Digital love and sex?

18 April 2017

Charles Ess, a leading internet researcher and professor at University of Oslo, is visiting DIGSUM and Humlab and will give a seminar entitled "Digital love and sex? What sexbots may teach us about the virtues of being human".

Friday April 21 at 13.15-14.30 at Humlab

Abstract
Social robots, including carebots such as Paro and Kaspar, are increasingly part of our everyday world: simultaneously, robotics and AI more broadly continue to develop rapidly.

But while sexbots of any real sophistication beyond contemporary "love dolls" are likely decades away, they have played central roles in science fiction from Fritz Lang's Metropolis (1927) through the robot Ava in Ex Machina (2015).

And one contemporary enthusiast (David Levy) promises that by 2050, sex bots will be sufficiently sophisticated as offer not only "great sex, 24/7," but also emotional engagements sufficient to inspire us to fall in love and desire to marry these devices.

I take Levy's claims as the serious occasion to explore love and sexuality, as so mediated by digital technologies, from humanistic perspectives - most centrally those affiliated with virtue ethics, phenomenology of sex, and history and philosophy of technology.
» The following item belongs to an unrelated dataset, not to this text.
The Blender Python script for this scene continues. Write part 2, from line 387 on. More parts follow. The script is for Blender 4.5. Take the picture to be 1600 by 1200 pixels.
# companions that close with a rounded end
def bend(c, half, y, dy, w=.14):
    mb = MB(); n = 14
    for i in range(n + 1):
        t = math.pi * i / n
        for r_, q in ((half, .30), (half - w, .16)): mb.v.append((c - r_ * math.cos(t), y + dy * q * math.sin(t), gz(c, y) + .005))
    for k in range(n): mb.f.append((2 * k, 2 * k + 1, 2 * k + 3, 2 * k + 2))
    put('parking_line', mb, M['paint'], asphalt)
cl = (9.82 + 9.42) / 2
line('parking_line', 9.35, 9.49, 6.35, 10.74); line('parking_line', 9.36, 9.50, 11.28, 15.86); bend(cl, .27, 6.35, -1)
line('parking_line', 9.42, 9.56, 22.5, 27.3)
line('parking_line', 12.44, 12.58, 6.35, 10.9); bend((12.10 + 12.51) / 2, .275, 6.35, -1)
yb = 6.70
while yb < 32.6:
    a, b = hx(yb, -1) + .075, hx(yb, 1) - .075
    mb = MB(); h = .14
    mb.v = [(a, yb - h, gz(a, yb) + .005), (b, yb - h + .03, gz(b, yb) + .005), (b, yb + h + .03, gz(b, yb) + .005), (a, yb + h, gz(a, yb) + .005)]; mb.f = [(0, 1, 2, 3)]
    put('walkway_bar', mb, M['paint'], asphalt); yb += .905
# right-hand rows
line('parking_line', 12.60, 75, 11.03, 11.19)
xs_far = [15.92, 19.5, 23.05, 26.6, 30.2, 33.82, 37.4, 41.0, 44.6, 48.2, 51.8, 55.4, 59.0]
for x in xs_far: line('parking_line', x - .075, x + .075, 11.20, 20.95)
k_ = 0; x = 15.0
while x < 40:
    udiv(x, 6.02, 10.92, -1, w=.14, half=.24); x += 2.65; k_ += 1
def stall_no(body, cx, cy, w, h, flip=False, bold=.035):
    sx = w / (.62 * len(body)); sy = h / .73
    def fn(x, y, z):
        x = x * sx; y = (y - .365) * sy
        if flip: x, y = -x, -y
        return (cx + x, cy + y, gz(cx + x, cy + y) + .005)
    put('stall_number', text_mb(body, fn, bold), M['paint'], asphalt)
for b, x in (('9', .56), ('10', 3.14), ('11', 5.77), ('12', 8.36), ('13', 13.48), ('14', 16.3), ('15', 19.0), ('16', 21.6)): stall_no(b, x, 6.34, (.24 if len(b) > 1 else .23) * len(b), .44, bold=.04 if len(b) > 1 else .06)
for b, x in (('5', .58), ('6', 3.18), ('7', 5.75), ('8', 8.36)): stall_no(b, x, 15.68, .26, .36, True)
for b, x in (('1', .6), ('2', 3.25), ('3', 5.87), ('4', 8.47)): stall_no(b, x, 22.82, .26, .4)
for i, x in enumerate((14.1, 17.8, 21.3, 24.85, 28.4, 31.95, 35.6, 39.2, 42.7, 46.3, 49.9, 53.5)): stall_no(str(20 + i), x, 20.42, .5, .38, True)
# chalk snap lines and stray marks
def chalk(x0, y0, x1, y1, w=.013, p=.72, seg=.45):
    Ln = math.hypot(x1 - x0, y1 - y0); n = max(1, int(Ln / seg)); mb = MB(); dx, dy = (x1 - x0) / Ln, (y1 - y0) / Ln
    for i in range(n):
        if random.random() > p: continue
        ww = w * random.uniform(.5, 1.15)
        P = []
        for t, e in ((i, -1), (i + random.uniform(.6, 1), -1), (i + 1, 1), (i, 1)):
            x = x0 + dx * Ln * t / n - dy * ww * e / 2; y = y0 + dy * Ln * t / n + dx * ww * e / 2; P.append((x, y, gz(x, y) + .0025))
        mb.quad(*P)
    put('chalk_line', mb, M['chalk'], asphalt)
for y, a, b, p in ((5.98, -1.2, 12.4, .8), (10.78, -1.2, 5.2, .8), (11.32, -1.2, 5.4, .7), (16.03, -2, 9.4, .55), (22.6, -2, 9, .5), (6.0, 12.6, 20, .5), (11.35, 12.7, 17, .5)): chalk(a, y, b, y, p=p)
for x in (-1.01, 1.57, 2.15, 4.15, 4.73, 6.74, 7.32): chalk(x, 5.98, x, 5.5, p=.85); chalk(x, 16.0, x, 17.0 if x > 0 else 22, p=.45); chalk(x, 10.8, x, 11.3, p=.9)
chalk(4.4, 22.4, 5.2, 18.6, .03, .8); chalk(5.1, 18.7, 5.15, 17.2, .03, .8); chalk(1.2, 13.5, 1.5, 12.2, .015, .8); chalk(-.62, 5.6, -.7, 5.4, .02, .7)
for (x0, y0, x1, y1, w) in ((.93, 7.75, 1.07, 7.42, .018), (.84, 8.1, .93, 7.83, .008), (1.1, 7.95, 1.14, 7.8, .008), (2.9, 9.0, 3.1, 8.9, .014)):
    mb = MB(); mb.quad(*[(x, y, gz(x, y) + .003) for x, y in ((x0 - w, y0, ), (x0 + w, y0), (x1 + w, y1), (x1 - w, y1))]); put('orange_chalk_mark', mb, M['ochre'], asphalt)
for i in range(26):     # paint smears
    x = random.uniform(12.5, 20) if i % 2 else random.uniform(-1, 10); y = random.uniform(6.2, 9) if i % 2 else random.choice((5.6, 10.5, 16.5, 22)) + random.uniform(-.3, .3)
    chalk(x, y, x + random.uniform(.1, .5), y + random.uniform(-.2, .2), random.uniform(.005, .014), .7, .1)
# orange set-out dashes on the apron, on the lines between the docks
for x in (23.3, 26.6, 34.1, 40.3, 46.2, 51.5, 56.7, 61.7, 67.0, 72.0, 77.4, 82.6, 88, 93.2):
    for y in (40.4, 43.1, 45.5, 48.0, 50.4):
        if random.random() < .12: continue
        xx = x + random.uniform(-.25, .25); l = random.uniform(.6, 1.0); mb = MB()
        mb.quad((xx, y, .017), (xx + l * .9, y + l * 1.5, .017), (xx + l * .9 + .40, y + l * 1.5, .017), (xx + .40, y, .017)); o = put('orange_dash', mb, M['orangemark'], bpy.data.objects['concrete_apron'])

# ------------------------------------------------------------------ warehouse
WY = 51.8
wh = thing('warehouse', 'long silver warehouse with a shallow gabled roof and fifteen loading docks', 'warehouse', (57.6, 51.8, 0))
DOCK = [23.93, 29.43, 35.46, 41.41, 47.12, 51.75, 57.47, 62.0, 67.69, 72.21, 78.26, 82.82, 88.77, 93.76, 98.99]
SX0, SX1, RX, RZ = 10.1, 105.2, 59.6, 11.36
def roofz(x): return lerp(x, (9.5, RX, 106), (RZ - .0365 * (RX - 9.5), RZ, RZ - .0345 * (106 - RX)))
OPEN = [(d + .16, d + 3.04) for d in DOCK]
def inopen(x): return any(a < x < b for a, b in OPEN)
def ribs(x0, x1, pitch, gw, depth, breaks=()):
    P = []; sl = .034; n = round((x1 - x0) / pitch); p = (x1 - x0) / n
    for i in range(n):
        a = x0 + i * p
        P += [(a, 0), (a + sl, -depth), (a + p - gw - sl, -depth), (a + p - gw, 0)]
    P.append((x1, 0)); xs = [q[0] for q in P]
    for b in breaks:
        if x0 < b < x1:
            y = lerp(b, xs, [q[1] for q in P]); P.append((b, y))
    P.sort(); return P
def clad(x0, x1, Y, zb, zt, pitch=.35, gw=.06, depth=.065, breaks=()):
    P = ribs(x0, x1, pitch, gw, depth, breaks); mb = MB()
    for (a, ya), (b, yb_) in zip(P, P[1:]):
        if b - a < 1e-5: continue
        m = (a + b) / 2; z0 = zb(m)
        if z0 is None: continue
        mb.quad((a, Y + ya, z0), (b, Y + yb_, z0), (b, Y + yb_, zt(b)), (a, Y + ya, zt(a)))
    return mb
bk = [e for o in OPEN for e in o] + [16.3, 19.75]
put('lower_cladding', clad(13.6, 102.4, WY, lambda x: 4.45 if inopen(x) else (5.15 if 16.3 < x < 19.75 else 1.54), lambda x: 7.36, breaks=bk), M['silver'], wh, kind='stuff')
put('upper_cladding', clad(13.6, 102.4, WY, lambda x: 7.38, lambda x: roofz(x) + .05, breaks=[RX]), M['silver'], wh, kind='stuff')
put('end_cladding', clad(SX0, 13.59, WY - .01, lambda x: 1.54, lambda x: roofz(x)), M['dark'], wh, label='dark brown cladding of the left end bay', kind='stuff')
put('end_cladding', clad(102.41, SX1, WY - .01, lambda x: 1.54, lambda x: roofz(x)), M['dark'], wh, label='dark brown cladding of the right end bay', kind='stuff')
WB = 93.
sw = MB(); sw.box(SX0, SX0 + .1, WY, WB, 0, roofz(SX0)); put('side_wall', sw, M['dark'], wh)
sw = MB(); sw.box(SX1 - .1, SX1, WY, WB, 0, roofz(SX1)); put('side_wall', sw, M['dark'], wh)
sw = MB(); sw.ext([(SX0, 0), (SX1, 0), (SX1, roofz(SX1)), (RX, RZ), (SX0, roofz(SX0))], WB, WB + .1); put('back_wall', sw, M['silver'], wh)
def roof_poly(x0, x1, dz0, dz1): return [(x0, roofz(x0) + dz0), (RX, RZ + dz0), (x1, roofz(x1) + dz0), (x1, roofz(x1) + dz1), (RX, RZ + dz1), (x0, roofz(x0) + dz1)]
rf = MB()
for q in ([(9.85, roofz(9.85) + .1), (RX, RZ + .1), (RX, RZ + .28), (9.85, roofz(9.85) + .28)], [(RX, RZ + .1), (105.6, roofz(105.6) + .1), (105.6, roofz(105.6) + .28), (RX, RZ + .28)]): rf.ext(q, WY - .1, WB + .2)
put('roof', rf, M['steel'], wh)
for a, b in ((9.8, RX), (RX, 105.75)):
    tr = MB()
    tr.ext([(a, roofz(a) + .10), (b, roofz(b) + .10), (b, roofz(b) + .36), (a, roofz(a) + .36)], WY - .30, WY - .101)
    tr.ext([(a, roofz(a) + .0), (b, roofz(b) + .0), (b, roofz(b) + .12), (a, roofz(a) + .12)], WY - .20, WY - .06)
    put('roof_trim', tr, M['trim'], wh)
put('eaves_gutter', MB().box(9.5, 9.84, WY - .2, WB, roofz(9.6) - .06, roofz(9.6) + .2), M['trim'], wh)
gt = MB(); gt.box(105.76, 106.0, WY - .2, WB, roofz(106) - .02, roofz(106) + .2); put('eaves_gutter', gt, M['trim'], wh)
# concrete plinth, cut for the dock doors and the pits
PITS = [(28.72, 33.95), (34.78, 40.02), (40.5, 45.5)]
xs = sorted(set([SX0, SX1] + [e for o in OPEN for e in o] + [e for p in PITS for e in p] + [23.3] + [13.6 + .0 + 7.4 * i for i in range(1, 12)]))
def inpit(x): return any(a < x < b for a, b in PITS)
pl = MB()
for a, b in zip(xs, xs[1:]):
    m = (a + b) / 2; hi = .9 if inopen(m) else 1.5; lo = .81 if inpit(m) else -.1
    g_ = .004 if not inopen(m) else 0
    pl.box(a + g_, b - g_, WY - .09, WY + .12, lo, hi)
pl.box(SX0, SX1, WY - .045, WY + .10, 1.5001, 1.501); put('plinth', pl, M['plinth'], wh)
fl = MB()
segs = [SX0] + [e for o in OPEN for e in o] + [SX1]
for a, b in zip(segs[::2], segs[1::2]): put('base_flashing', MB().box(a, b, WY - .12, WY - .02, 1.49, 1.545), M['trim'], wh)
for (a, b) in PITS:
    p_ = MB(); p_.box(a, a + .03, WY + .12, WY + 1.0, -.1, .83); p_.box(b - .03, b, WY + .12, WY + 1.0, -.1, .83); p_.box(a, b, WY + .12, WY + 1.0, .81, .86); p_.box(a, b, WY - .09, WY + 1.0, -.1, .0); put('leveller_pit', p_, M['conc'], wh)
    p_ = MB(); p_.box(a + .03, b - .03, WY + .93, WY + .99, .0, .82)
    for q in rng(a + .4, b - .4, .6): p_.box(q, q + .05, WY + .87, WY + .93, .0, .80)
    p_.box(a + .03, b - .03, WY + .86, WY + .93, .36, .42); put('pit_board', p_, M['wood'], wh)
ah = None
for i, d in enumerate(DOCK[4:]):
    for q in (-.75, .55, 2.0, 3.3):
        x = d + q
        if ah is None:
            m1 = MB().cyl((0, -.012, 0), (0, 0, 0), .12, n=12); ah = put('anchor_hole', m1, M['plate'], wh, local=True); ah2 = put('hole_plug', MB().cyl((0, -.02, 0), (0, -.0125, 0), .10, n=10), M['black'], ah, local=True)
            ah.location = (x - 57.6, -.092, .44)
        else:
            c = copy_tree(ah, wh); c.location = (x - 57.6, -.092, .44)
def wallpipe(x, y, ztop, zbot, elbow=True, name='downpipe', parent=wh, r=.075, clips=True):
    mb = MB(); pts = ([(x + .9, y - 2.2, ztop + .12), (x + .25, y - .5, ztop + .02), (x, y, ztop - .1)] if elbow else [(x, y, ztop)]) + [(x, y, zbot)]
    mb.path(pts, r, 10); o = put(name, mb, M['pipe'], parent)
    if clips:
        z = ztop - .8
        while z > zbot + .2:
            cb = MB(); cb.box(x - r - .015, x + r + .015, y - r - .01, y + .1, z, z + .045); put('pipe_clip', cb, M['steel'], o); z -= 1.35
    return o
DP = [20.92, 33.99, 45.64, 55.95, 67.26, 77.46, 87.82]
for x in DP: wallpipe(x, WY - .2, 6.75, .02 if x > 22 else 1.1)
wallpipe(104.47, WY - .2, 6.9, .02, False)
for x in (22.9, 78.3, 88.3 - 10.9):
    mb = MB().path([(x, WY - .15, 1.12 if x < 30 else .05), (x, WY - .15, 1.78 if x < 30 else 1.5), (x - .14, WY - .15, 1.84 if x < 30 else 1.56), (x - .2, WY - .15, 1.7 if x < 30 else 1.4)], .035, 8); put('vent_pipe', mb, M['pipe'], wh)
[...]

In these lights, future sexbots may well be useful for various forms of "good sex."

But I will further argue that the current and future limitations of these devices - especially regarding what is possible in terms of Artificial Intelligence and artificial emotions - foreground critical elements of human love and sexuality that the machines will fail to accomplish.

Finally, the historical, including religious, origins of these devices – from Pygmalion through Ava – highlight further critiques and limitations, especially vis-a-vis ethical and political commitments to autonomy and gender equality.